— Written request —
Look in the material below for the line with "The Blender Python" and the line with "7)], M_white, t)", then set down exactly those two lines and all lines between, nothing more.

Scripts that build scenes

---

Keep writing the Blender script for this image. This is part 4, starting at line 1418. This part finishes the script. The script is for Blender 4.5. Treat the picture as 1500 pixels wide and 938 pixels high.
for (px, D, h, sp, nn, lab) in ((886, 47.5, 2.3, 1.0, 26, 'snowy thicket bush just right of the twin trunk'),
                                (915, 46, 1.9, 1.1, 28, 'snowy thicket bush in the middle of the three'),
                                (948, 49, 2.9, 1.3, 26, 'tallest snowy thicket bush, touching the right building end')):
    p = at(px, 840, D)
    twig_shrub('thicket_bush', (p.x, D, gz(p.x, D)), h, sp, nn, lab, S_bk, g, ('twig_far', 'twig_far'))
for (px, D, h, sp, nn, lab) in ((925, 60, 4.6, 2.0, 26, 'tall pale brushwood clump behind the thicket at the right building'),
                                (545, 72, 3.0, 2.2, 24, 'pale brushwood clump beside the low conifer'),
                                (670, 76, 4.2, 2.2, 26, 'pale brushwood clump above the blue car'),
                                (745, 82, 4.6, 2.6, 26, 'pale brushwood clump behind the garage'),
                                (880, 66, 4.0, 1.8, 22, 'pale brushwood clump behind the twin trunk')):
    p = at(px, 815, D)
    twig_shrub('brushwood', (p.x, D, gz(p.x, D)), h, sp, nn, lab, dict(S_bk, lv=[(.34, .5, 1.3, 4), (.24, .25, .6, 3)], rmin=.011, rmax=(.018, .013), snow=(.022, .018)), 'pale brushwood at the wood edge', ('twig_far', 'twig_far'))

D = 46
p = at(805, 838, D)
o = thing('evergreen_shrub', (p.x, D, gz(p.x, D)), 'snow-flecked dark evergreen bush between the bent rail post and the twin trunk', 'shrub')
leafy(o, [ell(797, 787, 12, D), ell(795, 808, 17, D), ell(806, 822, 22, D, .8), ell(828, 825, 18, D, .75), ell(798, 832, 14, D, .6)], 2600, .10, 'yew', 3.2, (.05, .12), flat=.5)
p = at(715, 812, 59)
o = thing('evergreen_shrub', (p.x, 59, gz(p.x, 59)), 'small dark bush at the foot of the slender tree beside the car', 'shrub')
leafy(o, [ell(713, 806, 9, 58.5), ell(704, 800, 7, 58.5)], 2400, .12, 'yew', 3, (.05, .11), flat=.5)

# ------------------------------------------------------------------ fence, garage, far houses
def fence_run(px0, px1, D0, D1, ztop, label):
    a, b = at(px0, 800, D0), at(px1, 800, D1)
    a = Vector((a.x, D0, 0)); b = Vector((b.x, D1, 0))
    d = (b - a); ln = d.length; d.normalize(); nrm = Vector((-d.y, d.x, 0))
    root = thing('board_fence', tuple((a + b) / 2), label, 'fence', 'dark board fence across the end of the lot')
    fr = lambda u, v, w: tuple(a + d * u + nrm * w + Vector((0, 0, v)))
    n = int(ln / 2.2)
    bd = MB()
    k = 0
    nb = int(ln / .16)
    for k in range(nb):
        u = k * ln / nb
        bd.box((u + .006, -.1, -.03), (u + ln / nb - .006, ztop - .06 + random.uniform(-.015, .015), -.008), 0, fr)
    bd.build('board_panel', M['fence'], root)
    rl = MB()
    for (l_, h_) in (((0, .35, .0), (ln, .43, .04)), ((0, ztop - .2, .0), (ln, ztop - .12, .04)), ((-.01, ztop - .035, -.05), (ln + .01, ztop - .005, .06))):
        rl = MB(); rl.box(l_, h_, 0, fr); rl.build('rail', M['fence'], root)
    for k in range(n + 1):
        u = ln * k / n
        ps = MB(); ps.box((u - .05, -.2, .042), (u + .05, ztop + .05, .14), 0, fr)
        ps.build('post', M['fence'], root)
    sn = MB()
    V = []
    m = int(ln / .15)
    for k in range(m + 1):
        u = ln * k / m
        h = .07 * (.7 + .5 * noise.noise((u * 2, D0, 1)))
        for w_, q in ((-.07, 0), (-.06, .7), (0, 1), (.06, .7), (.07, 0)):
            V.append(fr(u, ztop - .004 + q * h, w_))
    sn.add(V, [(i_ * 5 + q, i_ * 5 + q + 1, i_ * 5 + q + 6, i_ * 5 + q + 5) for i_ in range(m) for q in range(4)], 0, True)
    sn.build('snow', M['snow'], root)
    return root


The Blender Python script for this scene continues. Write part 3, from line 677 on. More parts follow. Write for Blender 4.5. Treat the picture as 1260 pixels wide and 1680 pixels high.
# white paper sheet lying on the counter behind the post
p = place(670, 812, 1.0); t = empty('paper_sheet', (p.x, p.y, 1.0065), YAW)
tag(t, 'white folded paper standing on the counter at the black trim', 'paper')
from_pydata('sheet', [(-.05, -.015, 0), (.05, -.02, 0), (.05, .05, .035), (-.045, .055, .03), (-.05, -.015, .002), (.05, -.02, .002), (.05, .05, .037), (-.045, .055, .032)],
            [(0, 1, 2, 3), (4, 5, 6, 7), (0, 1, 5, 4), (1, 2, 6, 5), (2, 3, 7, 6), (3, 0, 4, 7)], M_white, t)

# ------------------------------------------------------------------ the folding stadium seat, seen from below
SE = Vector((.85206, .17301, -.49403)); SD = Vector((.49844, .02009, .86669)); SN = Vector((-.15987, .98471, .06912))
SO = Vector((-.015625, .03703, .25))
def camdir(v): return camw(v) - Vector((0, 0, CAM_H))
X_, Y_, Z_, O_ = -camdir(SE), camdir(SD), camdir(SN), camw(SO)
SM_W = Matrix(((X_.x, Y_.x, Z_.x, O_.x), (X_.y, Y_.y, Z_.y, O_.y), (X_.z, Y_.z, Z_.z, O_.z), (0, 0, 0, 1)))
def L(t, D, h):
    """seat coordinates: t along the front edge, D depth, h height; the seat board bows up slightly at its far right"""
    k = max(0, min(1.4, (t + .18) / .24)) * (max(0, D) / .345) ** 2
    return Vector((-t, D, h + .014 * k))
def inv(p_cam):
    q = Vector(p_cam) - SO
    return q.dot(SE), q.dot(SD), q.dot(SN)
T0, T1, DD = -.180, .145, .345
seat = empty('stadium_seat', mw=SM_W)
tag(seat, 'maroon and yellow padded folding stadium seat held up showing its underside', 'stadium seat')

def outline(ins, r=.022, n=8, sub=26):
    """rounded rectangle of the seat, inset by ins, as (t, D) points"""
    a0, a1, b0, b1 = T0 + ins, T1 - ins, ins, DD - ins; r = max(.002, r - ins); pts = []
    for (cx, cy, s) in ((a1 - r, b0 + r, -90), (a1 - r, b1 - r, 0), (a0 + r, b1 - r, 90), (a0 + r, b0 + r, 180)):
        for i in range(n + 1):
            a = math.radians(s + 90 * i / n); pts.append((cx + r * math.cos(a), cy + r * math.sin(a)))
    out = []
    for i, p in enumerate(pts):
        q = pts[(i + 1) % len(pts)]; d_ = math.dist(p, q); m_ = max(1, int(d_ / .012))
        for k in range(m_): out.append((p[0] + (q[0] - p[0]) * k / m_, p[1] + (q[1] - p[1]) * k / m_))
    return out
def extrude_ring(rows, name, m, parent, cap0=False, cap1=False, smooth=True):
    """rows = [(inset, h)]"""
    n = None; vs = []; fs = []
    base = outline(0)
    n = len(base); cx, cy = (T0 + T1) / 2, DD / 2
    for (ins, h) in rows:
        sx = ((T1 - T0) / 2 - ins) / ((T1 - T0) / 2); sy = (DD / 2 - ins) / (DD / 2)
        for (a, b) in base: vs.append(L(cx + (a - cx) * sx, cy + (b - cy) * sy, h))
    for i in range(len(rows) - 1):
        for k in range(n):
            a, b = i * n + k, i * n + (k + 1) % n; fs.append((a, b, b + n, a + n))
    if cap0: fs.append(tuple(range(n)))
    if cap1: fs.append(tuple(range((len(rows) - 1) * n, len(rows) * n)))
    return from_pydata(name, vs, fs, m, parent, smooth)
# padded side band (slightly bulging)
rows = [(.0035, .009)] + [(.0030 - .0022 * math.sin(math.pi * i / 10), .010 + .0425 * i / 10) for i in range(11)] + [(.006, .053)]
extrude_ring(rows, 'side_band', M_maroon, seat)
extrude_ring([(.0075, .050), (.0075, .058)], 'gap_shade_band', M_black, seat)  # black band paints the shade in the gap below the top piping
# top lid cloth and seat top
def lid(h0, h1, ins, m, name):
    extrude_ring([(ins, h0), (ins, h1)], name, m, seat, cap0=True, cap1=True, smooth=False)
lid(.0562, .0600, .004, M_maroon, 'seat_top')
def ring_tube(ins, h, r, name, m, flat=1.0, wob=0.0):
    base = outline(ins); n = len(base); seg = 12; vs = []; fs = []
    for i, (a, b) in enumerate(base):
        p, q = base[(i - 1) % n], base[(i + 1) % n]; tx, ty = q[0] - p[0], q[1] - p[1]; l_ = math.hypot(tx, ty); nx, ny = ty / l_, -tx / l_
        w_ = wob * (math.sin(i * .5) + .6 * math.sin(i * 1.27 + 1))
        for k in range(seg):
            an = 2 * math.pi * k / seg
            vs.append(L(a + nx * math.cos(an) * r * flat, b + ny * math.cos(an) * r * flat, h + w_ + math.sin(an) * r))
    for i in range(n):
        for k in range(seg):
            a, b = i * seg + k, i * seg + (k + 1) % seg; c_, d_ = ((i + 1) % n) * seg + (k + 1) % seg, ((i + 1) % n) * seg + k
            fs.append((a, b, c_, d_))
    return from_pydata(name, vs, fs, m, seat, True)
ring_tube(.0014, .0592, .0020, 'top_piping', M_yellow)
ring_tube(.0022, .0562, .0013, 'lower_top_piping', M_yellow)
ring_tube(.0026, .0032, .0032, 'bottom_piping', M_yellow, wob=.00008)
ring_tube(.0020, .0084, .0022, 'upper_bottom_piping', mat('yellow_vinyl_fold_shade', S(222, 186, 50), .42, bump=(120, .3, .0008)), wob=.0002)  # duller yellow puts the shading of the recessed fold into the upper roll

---

— Final result —
The Blender Python script for this scene continues. Write part 3, from line 677 on. More parts follow. Write for Blender 4.5. Treat the picture as 1260 pixels wide and 1680 pixels high.
# white paper sheet lying on the counter behind the post
p = place(670, 812, 1.0); t = empty('paper_sheet', (p.x, p.y, 1.0065), YAW)
tag(t, 'white folded paper standing on the counter at the black trim', 'paper')
from_pydata('sheet', [(-.05, -.015, 0), (.05, -.02, 0), (.05, .05, .035), (-.045, .055, .03), (-.05, -.015, .002), (.05, -.02, .002), (.05, .05, .037), (-.045, .055, .032)],
            [(0, 1, 2, 3), (4, 5, 6, 7), (0, 1, 5, 4), (1, 2, 6, 5), (2, 3, 7, 6), (3, 0, 4, 7)], M_white, t)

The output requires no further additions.